If a function breaks the business logic but does not joepardize the memory safety, should it still be marked as unsafe? Many _unchecked functions are in that case.
This could still be a pedantic lint, I feel it fits perfectly in that category.
@rustbot claim
What would be the "Why is this bad" field?
_uncheckedfunctions do not check some invariants which could result in business logic, memory safety or undefined behaviour if the user does not guarantee them
Something like that
Trying this again 196 later (I already have the lint made) @rustbot claim
I feel like unsafe should be reserved for memory unsafety. Using it as a general might-violate-some–invariant marker will lead to more code being marked unsafe than necessary. Crates sometimes for example avoid unsafe code (and use the no-unsafe clippy lint), so if a dependency followed this lint's suggestion, that wouldn't work, even though the code might be completely safe.
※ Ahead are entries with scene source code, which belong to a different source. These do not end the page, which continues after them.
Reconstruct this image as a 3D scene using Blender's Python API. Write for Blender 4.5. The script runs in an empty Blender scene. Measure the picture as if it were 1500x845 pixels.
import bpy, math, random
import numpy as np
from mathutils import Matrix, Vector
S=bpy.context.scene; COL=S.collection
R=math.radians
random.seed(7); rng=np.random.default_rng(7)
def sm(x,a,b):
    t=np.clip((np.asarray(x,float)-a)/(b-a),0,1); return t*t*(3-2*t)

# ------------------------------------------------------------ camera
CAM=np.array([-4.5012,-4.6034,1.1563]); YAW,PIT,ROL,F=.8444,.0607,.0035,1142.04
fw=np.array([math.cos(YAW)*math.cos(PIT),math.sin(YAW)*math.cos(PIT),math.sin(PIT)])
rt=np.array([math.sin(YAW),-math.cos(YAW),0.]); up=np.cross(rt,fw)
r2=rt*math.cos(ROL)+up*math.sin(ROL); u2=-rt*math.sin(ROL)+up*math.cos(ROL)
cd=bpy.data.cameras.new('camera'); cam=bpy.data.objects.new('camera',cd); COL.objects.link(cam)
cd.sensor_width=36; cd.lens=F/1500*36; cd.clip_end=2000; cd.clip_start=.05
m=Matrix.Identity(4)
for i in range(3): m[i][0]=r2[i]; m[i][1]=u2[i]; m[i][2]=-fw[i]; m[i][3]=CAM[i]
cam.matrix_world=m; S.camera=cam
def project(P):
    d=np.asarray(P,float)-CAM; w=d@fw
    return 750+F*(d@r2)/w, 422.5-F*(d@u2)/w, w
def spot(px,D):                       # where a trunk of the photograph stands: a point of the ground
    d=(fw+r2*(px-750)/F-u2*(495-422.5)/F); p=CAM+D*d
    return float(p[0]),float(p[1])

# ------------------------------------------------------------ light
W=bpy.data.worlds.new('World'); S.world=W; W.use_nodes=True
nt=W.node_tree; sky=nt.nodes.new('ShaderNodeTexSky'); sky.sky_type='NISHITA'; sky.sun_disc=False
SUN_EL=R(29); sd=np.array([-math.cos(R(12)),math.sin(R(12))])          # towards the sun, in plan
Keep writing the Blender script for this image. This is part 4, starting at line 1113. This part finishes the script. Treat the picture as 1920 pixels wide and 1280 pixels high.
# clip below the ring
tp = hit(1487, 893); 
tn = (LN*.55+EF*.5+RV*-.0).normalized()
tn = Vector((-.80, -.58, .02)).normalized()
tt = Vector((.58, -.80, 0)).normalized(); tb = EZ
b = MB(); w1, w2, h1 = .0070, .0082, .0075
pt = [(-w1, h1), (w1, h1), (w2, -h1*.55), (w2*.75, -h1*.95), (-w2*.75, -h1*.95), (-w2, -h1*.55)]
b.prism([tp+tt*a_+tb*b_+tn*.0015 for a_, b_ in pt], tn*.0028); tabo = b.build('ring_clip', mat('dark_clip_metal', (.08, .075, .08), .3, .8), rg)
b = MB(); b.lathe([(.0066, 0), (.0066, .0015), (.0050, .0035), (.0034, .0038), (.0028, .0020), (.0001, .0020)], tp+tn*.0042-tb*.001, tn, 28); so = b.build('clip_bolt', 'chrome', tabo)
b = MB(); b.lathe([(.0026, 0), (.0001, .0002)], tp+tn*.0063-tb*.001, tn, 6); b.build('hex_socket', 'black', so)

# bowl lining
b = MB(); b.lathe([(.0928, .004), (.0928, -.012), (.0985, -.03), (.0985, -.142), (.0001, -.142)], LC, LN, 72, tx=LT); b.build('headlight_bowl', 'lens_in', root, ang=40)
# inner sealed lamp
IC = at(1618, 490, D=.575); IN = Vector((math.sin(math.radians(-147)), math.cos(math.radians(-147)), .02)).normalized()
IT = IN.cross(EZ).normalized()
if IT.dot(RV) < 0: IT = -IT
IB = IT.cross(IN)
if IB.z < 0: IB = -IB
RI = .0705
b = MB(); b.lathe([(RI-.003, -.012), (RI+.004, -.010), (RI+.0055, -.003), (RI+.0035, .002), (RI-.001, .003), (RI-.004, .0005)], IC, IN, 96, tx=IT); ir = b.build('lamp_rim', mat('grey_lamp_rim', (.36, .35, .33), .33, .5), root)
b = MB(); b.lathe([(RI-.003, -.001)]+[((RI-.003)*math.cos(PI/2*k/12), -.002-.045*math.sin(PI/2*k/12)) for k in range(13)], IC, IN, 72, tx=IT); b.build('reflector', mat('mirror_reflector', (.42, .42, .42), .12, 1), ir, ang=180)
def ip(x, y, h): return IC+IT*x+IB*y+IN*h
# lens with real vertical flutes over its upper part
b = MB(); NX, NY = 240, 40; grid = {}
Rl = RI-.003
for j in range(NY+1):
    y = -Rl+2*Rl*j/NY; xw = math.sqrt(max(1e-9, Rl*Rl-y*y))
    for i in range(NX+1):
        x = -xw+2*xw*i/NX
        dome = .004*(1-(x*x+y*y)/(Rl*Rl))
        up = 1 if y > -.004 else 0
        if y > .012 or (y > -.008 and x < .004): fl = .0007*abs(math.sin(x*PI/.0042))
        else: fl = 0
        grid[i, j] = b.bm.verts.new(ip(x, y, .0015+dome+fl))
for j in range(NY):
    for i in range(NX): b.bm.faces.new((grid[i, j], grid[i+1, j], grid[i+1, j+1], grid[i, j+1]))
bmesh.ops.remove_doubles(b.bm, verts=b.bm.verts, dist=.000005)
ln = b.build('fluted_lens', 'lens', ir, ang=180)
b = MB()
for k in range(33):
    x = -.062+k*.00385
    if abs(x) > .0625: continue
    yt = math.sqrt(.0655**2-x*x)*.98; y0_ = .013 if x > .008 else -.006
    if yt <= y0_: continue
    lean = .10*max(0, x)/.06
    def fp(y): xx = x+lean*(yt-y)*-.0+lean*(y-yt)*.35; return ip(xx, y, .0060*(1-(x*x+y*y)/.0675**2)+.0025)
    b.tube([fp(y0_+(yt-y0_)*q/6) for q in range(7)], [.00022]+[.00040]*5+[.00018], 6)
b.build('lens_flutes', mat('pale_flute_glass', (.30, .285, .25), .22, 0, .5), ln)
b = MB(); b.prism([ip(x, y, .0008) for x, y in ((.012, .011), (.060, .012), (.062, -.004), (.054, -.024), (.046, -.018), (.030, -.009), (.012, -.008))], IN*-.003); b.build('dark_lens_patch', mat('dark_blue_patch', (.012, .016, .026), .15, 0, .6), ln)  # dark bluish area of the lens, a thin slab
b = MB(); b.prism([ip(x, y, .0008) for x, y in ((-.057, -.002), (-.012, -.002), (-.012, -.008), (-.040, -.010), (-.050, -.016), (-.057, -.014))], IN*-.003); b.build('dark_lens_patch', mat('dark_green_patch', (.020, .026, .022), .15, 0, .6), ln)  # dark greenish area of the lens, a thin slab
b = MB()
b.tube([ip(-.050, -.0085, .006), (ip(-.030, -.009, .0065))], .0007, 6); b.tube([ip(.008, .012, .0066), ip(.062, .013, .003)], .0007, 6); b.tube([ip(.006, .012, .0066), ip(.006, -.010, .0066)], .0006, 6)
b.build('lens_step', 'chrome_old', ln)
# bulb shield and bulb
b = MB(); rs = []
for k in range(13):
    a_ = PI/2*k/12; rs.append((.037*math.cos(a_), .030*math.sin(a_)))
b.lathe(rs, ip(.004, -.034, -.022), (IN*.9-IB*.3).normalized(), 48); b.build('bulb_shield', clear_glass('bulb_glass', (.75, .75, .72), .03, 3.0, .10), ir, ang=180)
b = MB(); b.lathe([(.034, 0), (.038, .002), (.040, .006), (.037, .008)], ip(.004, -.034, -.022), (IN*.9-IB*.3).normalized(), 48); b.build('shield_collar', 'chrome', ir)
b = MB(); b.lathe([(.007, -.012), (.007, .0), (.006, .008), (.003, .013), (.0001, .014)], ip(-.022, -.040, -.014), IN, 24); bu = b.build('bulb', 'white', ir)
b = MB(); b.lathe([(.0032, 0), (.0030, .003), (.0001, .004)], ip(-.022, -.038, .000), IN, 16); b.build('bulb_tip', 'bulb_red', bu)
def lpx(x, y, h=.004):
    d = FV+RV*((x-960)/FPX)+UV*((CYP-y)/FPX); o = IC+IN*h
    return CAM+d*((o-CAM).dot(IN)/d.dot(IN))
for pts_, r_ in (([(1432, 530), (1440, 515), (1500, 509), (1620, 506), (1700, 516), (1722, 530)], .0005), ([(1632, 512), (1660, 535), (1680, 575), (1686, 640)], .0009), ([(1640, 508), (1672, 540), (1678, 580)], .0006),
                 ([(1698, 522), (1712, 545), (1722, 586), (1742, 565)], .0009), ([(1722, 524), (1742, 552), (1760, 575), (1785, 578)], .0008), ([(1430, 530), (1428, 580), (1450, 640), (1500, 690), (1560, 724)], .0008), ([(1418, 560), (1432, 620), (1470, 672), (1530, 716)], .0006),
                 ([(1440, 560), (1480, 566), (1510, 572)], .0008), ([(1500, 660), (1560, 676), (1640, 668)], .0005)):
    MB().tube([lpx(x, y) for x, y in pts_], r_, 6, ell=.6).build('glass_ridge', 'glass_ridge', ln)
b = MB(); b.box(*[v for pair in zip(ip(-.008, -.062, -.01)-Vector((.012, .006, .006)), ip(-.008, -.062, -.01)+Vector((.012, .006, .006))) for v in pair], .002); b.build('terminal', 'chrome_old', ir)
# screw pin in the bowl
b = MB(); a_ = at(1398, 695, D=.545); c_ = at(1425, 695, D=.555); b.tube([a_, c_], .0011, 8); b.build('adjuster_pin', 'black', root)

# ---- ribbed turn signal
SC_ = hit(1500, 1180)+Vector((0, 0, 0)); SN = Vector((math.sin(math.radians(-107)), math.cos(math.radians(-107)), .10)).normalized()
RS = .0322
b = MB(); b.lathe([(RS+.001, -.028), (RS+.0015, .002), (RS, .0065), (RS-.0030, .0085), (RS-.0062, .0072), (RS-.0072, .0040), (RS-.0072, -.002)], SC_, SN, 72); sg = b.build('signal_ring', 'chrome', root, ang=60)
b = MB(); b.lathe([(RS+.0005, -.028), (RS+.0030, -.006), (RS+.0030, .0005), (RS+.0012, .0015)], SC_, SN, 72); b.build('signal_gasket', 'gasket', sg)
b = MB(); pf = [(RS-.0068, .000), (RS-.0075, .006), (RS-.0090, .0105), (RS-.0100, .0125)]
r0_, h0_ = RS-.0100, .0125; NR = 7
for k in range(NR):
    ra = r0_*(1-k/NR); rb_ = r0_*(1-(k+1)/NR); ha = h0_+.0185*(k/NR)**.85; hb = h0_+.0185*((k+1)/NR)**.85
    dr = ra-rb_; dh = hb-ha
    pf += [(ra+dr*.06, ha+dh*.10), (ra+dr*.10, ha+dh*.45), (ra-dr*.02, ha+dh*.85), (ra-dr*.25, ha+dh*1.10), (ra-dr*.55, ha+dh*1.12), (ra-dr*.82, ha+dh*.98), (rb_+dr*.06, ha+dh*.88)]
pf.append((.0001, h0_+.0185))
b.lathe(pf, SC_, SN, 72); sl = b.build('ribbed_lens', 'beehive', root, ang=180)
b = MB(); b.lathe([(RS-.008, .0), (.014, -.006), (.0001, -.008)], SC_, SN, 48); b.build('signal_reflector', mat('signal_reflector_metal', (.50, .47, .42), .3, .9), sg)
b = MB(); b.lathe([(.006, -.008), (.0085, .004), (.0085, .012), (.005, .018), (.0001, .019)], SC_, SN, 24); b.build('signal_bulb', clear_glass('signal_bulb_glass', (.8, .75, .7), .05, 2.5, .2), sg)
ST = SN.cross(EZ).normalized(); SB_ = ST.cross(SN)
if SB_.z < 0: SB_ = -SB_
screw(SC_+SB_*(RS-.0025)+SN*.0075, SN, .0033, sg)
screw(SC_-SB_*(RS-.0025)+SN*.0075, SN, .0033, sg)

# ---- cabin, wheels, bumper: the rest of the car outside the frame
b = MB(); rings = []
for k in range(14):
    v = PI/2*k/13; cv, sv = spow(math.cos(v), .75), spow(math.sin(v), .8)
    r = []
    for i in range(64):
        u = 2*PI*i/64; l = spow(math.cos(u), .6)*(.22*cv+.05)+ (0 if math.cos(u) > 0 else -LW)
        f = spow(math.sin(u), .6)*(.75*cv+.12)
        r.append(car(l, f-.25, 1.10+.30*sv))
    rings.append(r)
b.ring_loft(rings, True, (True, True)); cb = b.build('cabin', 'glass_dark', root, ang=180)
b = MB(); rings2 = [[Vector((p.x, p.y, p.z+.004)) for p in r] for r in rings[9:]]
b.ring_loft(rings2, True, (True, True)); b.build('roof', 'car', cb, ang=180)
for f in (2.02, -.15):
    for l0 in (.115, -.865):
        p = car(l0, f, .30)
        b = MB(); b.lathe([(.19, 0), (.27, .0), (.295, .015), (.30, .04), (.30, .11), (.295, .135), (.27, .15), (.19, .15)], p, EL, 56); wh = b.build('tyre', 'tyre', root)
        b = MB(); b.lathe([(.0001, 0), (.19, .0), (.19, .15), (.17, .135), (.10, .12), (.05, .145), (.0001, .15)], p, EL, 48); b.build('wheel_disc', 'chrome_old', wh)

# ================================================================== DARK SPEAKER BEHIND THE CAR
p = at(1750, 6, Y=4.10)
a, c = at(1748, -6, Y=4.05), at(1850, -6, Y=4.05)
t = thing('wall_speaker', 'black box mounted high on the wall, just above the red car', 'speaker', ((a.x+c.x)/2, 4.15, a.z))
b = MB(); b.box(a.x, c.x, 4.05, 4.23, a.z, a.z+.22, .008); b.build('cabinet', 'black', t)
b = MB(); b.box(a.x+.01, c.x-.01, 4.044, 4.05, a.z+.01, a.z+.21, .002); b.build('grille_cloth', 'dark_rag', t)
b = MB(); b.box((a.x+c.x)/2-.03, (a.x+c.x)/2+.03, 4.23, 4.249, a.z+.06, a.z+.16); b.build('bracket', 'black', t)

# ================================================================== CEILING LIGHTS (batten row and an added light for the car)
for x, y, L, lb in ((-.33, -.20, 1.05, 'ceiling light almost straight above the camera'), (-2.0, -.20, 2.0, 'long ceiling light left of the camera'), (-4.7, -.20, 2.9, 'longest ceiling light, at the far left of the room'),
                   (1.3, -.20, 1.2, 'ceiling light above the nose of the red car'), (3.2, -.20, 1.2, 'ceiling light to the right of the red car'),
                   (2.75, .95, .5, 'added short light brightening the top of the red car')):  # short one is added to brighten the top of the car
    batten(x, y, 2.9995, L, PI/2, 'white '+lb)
Fully agreed. unsafe is for memory unsafety only. _unchecked on the other hand does not carry the same meaning. Just that some invariant is not checked and there likely is another version of the code that does the check.
And this also is the reason why this lint should be allow-by-default. We do not and cannot detect intent, so if someone writes their next Checkbox::is_unchecked method, we don't want to bother them with a spurious warning.
If someone is having this issue and needs a solution, you can use Marker, a linting interface for Rust developed by our team member @xFrednet so anyone can implement a lint without it being having to be implemented on Clippy.